Would you like to blur the lines between friendship and lesbianism tonight?
I was passed out on the couch, she literally cut my boxers off with a 8" chef's knife and had her way with me.
My bed became a clown car for his family....I'm not ready to get married
Tell me not to purchase 500 ball pit balls and a kiddy pool
No
My pubes were yanked out by the root when they got caught in the condom. I think it's time for a bikini wax.
I want to go to a gay rodeo for my cross country road trip. It'll be like my very own homo country boy pilgrimage to the holy land.
We were in the middle of a serious discussion about social justice and he pulled sequins out of his teeth and kept talking like nothing had happened.
We call her skankles because she's a skank and she has cankles, I thought that was obvious
You have no idea the kind of bodily contortions I had to do to access your neighbor's WIFI
I was intimate with him for twenty minutes and will be intimate with shame for twenty years.

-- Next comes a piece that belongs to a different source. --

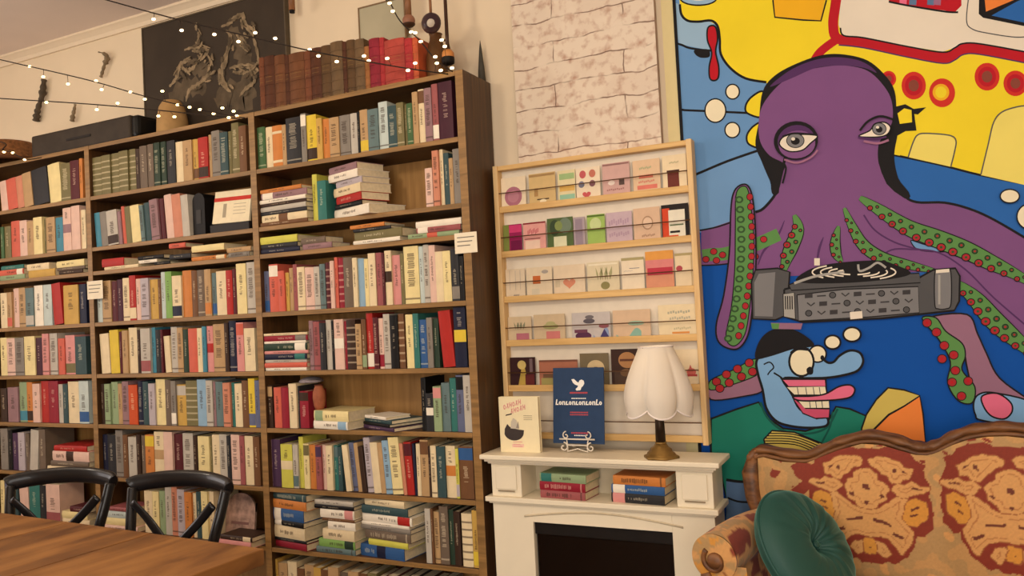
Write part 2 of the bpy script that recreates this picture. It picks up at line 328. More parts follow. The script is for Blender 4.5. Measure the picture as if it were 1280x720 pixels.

I just want my kids to know I fucked some really hot dudes before their father.
You're going to scar your kids
STOP BUYING ALADDIN PANTS WITH MY AMAZON CREDIT CARD
He just turned down phone sex for hockey and I'm so relieved I'm fucking a straight guy that I'm barely even mad
Of course I'm watching space shows while stoned on the science channel. Why would I want to learn while not baked out of my skull?
A reminder in my phone just went off saying, "Fuck.On.Roof- the Great Bambino". This makes me excited and slightly nervous.